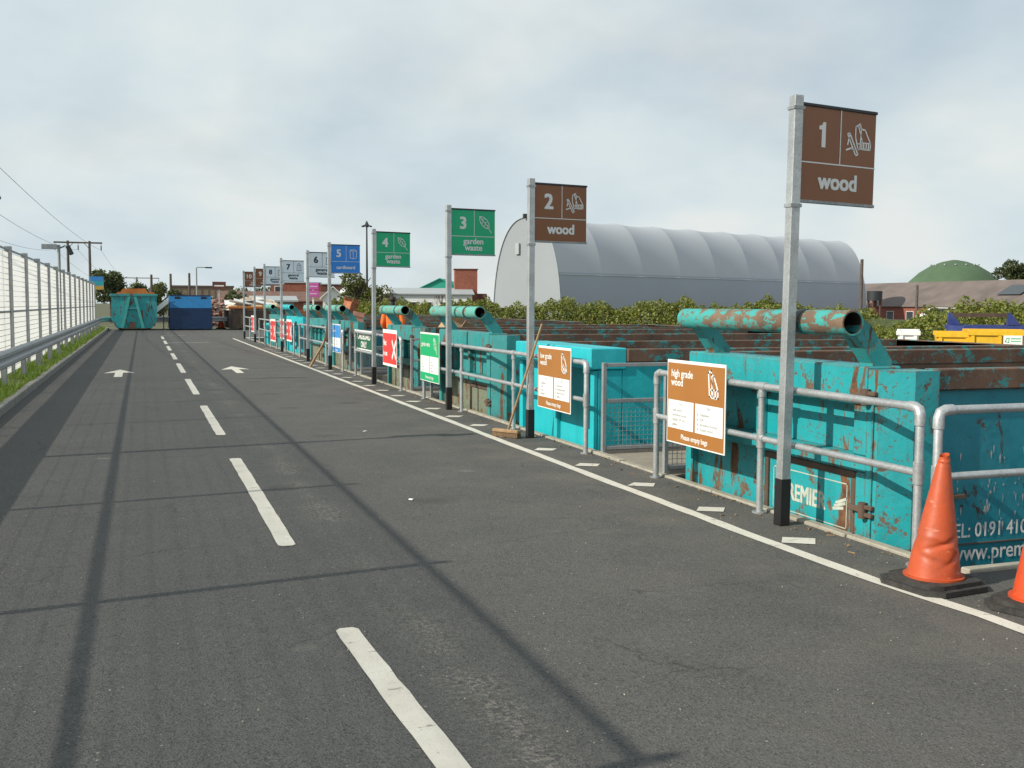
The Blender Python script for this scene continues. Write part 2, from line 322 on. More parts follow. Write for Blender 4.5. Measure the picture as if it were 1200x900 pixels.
# ------------------------------------------------------------------ mesh helpers
class MB:
    def __init__(s): s.v = []; s.f = []; s.sm = []
    def add(s, vs, fs, smooth=False):
        o = len(s.v); s.v.extend([tuple(v) for v in vs]); s.f.extend([tuple(i + o for i in f) for f in fs]); s.sm.extend([smooth] * len(fs)); return s
    def box(s, x0, x1, y0, y1, z0, z1, bev=0.0, mat=None):
        if bev <= 0:
            vs = [(x0,y0,z0),(x1,y0,z0),(x1,y1,z0),(x0,y1,z0),(x0,y0,z1),(x1,y0,z1),(x1,y1,z1),(x0,y1,z1)]
            fs = [(3,2,1,0),(4,5,6,7),(0,1,5,4),(1,2,6,5),(2,3,7,6),(3,0,4,7)]
        else:
            bm = bmesh.new(); bmesh.ops.create_cube(bm, size=1)
            for v in bm.verts: v.co = Vector(((x0+x1)/2 + v.co.x*(x1-x0), (y0+y1)/2 + v.co.y*(y1-y0), (z0+z1)/2 + v.co.z*(z1-z0)))
            bmesh.ops.bevel(bm, geom=bm.edges[:], offset=bev, segments=1, affect='EDGES', profile=.5)
            bm.verts.index_update(); vs = [v.co.copy() for v in bm.verts]; fs = [[v.index for v in f.verts] for f in bm.faces]; bm.free()
        if mat is not None: vs = [mat @ Vector(v) for v in vs]
        return s.add(vs, fs)
    def prism(s, poly, axis, a, b):
        """poly: 2D points counter-clockwise seen from +axis; extruded along axis from a to b"""
        n = len(poly)
        def mk(p, w): return {'x': (w, p[0], p[1]), 'y': (p[0], w, p[1]), 'z': (p[0], p[1], w)}[axis]
        vs = [mk(p, a) for p in poly] + [mk(p, b) for p in poly]
        fs = [tuple(range(n))[::-1], tuple(range(n, 2*n))] + [(i, (i+1) % n, n + (i+1) % n, n + i) for i in range(n)]
        return s.add(vs, fs)
    def tube(s, pts, r, n=10, caps=True, smooth=True, radii=None):
        pts = [Vector(p) for p in pts]; vs = []; fs = []
        pu = None
        for i, p in enumerate(pts):
            d = (pts[min(i+1, len(pts)-1)] - pts[max(i-1, 0)]).normalized()
            if pu is None:
                a = Vector((0, 0, 1)) if abs(d.z) < .9 else Vector((1, 0, 0)); pu = d.cross(a).normalized()
            pu = (pu - d * pu.dot(d)).normalized(); w = d.cross(pu)
            rr = radii[i] if radii else r
            for k in range(n):
                t = 2 * math.pi * k / n; vs.append(p + (pu * math.cos(t) + w * math.sin(t)) * rr)
        for i in range(len(pts) - 1):
            for k in range(n):
                fs.append((i*n + k, i*n + (k+1) % n, (i+1)*n + (k+1) % n, (i+1)*n + k))
        s.add(vs, fs, smooth)
        if caps:
            m = len(pts) - 1
            s.add(vs[:n], [tuple(range(n))[::-1]]); s.add(vs[m*n:], [tuple(range(n))])
        return s
    def ribbon(s, pts, w, z=0.0, closed=False):
        """flat stroke in the local x-z plane (y = z offset towards -y), for printed line art"""
        P = [Vector((p[0], p[1])) for p in pts]; n = len(P)
        rng_ = range(n) if closed else range(n - 1)
        for i in rng_:
            a, b = P[i], P[(i+1) % n]; d = (b - a)
            if d.length < 1e-6: continue
            d.normalize(); q = Vector((-d.y, d.x)) * w / 2; e = d * w / 2
            c = [a - e - q, b + e - q, b + e + q, a - e + q]
            s.add([(p.x, z, p.y) for p in c], [(0, 1, 2, 3)])
        return s
    def build(s, name, mat, parent=None, loc=None, rotz=0.0, kind=None):
        me = bpy.data.meshes.new(name); me.from_pydata(s.v, [], s.f); me.update()
        if any(s.sm): me.polygons.foreach_set('use_smooth', s.sm)
        me.materials.append(mat)
        o = bpy.data.objects.new(name, me); col.objects.link(o)
        if parent: o.parent = parent
        if loc: o.location = loc
        if rotz: o.rotation_euler.z = rotz
        if kind: o['kind'] = kind
        return o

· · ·

> [Brief]
Images should not appear in the copy; retype the listing above exactly.

> [Exercise answer]
The Blender Python script for this scene continues. Write part 2, from line 322 on. More parts follow. Write for Blender 4.5. Measure the picture as if it were 1200x900 pixels.
# ------------------------------------------------------------------ mesh helpers
class MB:
    def __init__(s): s.v = []; s.f = []; s.sm = []
    def add(s, vs, fs, smooth=False):
        o = len(s.v); s.v.extend([tuple(v) for v in vs]); s.f.extend([tuple(i + o for i in f) for f in fs]); s.sm.extend([smooth] * len(fs)); return s
    def box(s, x0, x1, y0, y1, z0, z1, bev=0.0, mat=None):
        if bev <= 0:
            vs = [(x0,y0,z0),(x1,y0,z0),(x1,y1,z0),(x0,y1,z0),(x0,y0,z1),(x1,y0,z1),(x1,y1,z1),(x0,y1,z1)]
            fs = [(3,2,1,0),(4,5,6,7),(0,1,5,4),(1,2,6,5),(2,3,7,6),(3,0,4,7)]
        else:
            bm = bmesh.new(); bmesh.ops.create_cube(bm, size=1)
            for v in bm.verts: v.co = Vector(((x0+x1)/2 + v.co.x*(x1-x0), (y0+y1)/2 + v.co.y*(y1-y0), (z0+z1)/2 + v.co.z*(z1-z0)))
            bmesh.ops.bevel(bm, geom=bm.edges[:], offset=bev, segments=1, affect='EDGES', profile=.5)
            bm.verts.index_update(); vs = [v.co.copy() for v in bm.verts]; fs = [[v.index for v in f.verts] for f in bm.faces]; bm.free()
        if mat is not None: vs = [mat @ Vector(v) for v in vs]
        return s.add(vs, fs)
    def prism(s, poly, axis, a, b):
        """poly: 2D points counter-clockwise seen from +axis; extruded along axis from a to b"""
        n = len(poly)
        def mk(p, w): return {'x': (w, p[0], p[1]), 'y': (p[0], w, p[1]), 'z': (p[0], p[1], w)}[axis]
        vs = [mk(p, a) for p in poly] + [mk(p, b) for p in poly]
        fs = [tuple(range(n))[::-1], tuple(range(n, 2*n))] + [(i, (i+1) % n, n + (i+1) % n, n + i) for i in range(n)]
        return s.add(vs, fs)
    def tube(s, pts, r, n=10, caps=True, smooth=True, radii=None):
        pts = [Vector(p) for p in pts]; vs = []; fs = []
        pu = None
        for i, p in enumerate(pts):
            d = (pts[min(i+1, len(pts)-1)] - pts[max(i-1, 0)]).normalized()
            if pu is None:
                a = Vector((0, 0, 1)) if abs(d.z) < .9 else Vector((1, 0, 0)); pu = d.cross(a).normalized()
            pu = (pu - d * pu.dot(d)).normalized(); w = d.cross(pu)
            rr = radii[i] if radii else r
            for k in range(n):
                t = 2 * math.pi * k / n; vs.append(p + (pu * math.cos(t) + w * math.sin(t)) * rr)
        for i in range(len(pts) - 1):
            for k in range(n):
                fs.append((i*n + k, i*n + (k+1) % n, (i+1)*n + (k+1) % n, (i+1)*n + k))
        s.add(vs, fs, smooth)
        if caps:
            m = len(pts) - 1
            s.add(vs[:n], [tuple(range(n))[::-1]]); s.add(vs[m*n:], [tuple(range(n))])
        return s
    def ribbon(s, pts, w, z=0.0, closed=False):
        """flat stroke in the local x-z plane (y = z offset towards -y), for printed line art"""
        P = [Vector((p[0], p[1])) for p in pts]; n = len(P)
        rng_ = range(n) if closed else range(n - 1)
        for i in rng_:
            a, b = P[i], P[(i+1) % n]; d = (b - a)
            if d.length < 1e-6: continue
            d.normalize(); q = Vector((-d.y, d.x)) * w / 2; e = d * w / 2
            c = [a - e - q, b + e - q, b + e + q, a - e + q]
            s.add([(p.x, z, p.y) for p in c], [(0, 1, 2, 3)])
        return s
    def build(s, name, mat, parent=None, loc=None, rotz=0.0, kind=None):
        me = bpy.data.meshes.new(name); me.from_pydata(s.v, [], s.f); me.update()
        if any(s.sm): me.polygons.foreach_set('use_smooth', s.sm)
        me.materials.append(mat)
        o = bpy.data.objects.new(name, me); col.objects.link(o)
        if parent: o.parent = parent
        if loc: o.location = loc
        if rotz: o.rotation_euler.z = rotz
        if kind: o['kind'] = kind
        return o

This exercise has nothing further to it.